O retorno de Ribamar e Caquinho segue a mesma métrica de
seus desaparecimentos: não há explicação para terem sumido e nem voltado. O
cargo de empregada da casa segue sendo problemático. É fato que Márcia Cabrita
tinha conquistado seu lugar de membro vitalício do elenco, mas sua morte
prematura em 2017 obrigou Falabella a reescrever tudo. Cláudia Jimenez
(“mitológica” na primeira temporada da série) teria aceitado voltar, mas leu o
roteiro e voltou atrás. Tudo precisou ser reescrito novamente, dessa vez
incluindo também Cibalena (Cacau Protássio), que acabou ficando com a posição.
Cláudia Rodrigues, que viveu a empregada nas duas últimas temporadas, não foi
cogitada (a atriz sofre de uma severa esclerose múltipla).
As dificuldades da produção foram sentidas (Luis Gustavo
também se ausentou por problemas de saúde). A prometida chanchada escrita por
Miguel não tem só a ingenuidade e pobreza conceitual do gênero, mas um
desequilíbrio considerável em todos os aspectos técnicos também. A montagem do
filme é confusa, o som é desnivelado, há uma escuridão incoerente em algumas
sequências e a icônica sala do apartamento de Vavá não foi reproduzida.
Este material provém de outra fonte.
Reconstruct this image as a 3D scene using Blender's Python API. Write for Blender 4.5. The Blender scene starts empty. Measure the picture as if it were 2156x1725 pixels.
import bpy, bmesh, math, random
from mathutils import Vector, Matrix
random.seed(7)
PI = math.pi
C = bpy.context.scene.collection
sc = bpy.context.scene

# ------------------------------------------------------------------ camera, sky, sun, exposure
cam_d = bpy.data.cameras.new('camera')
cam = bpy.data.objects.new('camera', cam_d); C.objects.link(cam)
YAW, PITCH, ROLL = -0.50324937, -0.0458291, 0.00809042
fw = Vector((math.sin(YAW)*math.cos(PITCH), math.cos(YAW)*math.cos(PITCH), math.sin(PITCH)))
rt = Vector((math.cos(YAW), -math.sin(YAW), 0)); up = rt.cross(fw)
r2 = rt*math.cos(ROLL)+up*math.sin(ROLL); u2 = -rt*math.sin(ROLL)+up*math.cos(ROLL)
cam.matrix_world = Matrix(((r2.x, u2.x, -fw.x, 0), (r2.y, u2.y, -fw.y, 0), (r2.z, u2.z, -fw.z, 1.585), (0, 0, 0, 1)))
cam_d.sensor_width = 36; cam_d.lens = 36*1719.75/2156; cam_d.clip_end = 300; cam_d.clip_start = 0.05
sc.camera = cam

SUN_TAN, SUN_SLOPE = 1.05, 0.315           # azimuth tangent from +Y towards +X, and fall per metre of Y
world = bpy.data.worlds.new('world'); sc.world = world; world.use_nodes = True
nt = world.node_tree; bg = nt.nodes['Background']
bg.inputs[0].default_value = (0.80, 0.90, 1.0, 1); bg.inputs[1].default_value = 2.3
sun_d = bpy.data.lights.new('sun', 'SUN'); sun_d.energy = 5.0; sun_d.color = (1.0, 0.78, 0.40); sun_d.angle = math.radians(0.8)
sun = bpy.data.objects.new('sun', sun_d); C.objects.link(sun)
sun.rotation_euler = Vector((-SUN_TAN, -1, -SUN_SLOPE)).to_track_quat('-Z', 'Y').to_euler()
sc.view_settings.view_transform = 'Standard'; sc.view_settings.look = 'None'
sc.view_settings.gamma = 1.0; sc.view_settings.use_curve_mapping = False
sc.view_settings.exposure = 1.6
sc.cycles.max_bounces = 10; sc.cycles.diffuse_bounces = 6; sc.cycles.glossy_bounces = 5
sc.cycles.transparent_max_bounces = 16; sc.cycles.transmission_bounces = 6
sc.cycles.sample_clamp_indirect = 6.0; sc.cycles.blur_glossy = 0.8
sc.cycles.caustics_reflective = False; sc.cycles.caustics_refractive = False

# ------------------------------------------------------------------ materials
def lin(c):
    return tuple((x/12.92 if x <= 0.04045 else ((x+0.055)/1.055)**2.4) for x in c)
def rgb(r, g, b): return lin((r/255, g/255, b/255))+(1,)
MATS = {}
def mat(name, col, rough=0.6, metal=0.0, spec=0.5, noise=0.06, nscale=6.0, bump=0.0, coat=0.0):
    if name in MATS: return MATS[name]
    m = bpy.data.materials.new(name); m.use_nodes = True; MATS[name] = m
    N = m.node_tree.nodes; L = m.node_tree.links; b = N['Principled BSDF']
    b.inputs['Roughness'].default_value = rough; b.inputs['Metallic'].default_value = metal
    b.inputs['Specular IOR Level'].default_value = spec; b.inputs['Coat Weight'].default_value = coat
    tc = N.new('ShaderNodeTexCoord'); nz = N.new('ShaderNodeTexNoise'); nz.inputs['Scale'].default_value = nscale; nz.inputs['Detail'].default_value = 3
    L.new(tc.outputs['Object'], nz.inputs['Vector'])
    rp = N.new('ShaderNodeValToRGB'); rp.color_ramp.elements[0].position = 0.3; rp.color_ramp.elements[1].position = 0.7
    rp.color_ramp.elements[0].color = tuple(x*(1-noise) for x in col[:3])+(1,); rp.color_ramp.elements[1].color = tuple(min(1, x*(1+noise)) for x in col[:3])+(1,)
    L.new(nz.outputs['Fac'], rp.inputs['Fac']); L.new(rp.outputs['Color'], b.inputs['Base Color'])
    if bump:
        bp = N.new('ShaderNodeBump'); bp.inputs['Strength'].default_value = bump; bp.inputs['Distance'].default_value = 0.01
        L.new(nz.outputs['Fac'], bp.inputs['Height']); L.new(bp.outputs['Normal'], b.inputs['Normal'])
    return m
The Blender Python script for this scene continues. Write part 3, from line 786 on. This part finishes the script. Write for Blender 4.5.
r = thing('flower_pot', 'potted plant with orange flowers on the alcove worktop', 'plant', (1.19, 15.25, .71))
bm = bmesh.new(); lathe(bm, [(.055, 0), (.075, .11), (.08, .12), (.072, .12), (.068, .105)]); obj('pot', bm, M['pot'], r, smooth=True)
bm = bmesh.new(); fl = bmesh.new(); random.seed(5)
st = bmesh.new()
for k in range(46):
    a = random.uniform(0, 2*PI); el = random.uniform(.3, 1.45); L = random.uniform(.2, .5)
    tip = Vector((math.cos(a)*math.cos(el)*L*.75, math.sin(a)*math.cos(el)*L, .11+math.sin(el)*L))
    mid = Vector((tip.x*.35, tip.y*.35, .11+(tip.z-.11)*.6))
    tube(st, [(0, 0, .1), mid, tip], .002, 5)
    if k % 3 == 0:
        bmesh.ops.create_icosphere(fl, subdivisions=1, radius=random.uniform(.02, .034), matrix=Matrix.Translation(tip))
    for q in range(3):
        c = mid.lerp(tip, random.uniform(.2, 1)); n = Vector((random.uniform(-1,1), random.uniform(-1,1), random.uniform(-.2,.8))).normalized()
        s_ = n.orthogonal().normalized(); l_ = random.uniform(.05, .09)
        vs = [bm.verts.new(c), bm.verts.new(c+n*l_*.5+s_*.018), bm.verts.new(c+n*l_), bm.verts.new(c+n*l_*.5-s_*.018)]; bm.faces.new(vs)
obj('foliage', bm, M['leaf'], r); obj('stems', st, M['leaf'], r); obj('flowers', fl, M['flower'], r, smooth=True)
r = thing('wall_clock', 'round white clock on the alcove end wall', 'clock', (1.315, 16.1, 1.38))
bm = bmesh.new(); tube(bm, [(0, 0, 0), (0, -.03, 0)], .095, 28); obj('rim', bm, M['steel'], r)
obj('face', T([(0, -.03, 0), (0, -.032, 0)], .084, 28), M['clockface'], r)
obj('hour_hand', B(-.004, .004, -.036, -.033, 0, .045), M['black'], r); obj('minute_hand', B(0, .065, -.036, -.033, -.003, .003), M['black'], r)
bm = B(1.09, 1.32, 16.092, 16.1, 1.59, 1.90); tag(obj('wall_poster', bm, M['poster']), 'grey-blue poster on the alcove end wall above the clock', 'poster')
Em dado
momento Caco quebra a quarta parede – como fazia no teatro – e faz piada com as
dificuldades financeiras da produção. Verdade ou não, é como se a chanchada B
anunciada no roteiro fosse também invocada no resultado técnico final. Sai de
Baixo – O Filme parece feito às pressas, sem aquele charmoso ponderamento
social que já pingava na produção televisiva e que Falabella aperfeiçoou em
outras produções como Toma Lá dá Cá e Pé na Cova.
Para os que conhecem o programa de TV e esperavam ansiosos
para gravar episódios no videocassete, o filme tem seus momentos de resgate
emocional. Para os outros, pode ser só uma comédia ruim, levado às telas com o
romantismo de uma visita a um gênero que está, por razões legítimas,
ultrapassado. As chanchadas são parte da nossa história, mas o que a série Sai
de Baixo fez foi flertar com o passado para construir uma forma original. O filme,
infelizmente, é uma piada perdida, daquelas em que a expectativa pode fazê-la
parecer imperdível, mas que no meio esquece como contá-la.